Turkish research critiques Western media freedom claims

Turkey’s General Directorate of Press and Information points to arrests, censorship of media workers in Western countries

By Tanju Ozkaya

ANKARA

Turkey’s General Directorate of Press and Information (BYEGM) on Friday accused countries critical of Turkey’s media environment of turning a blind eye to press freedoms in their own jurisdictions.

Research compiled by the body questioned Western states’ claims that freedom of the press was unlimited in their countries.

Recalling that among the countries frequently criticizing Turkey were France, Germany, the U.K., Sweden, Spain, the Netherlands and the U.S., the BYEGM research questioned whether journalists and other media workers were able to work freely in these nations.

The research presented examples of constraints and censorship faced by media workers in those countries.

In the U.K., the recently passed Investigatory Powers Act gives telecoms providers the authority to monitor and share personal information. The BYEGM said "48 government agencies under the U.K. government are also able to see information deleted by users".

"It is known that the bill is prepared in the scope of cyber-crime and the fight against terrorism.
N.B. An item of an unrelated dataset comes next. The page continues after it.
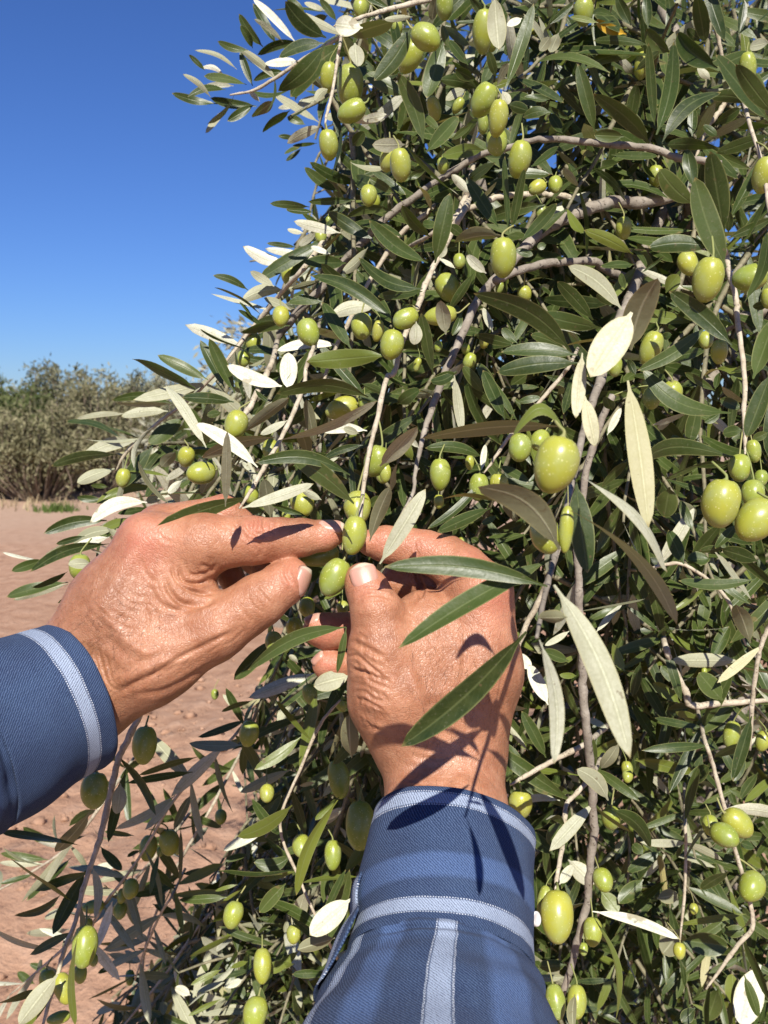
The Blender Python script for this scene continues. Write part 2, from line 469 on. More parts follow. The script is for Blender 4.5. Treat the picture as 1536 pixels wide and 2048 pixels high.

The law draws attention for its similarity to the law which allows Turkey to temporarily store information of internet users in the fight against terrorism," statement added.

The statement pointed to an event in 2013 when technical staff from the British intelligence agency -- the Government Communications Headquarters (GCHQ) -- oversaw the destruction of hard drives containing documents leaked by Edward Snowden.

The GCHQ staff members were present at the offices of the Guardian newspaper, to which the former CIA employee leaked documents from the U.S. National Security Agency.

A threat of legal action had forced the newspaper into physically destroying the computer disks.

The BYEGM said the French authorities had also “banned” a photojournalist from entering a protest area during demonstrations this year over opposition to a draft labor law.

In May: "Photographs shot by a journalist showing protesters living in the city of Rennes were deleted by police officers, and the police, in the same demonstration, beat a France 3 cameraman.”

“The Anti-Terror Law adopted in 2014 foresees up to five years in prison and 75,000 euros [$80,000] in penalties for crimes committed by praising terrorism on the Internet," the BYEGM added.

France has maintained a state of emergency, brought in following mass-casualty terrorist attacks in Paris, November 2015.

In Germany, the BYEGM research said a case was filed in 2005 against journalists from a publication called Weekly Focus. Josef Hufelschulte and Erich Schmidt-Eenboom faced legal action for reporting on the activities of the German intelligence service during the Iraq war.

The duo was accused of exposing state secrets. Another German magazine, called Cicero, was raided in Sept. 2005 by the police over the same accusations.

In Sweden this year, a "July 15 -- Backstage of the Bloody Coup Attempt" panel was canceled and Turkish journalists were not allowed to speak, the BYEGM said.

Friday’s BYEGM statement recalled an incident in October involving a Canadian journalist called Edward Ou who wanted to shoot video of Native Americans protesting against a pipeline planned for Dakota state in the U.S.

"He [Ou] was not allowed to enter the U.S.," the BYEGM said, adding: "Edward Ou was held at the border for six hours and during this time his telephone and cameras were confiscated.”

In the U.S. “14 journalists, including Anadolu Agency, Die Welt and Bild correspondents” were arrested amid unrest in Ferguson, Missouri, following the fatal police shooting of a black man in 2014.

The BYEGM went on to state: "In Baltimore incidents, City Paper's photo editor JM Giardano was beaten by the police and photographer Sait Serkan Gurbuz, who was working for Reuters, was taken into custody.”

In July 2016 the Middle East correspondent of the Wall Street Journal, Maria Abi-Habib, “was taken into custody by the U.S. Department of Homeland Security on the grounds that she was a journalist 'traveling dangerous locations'".

The BYEGM cited French Marxist theorist Guy Debord’s Society of the Spectacle, which read: “The spectacle is the existing order's uninterrupted discourse about itself, its laudatory monologue.”

“Western democracies are trying to make Turkey a part of the ‘society of the spectacle’ they built but they did not obey its rules," the BYEGM statement added.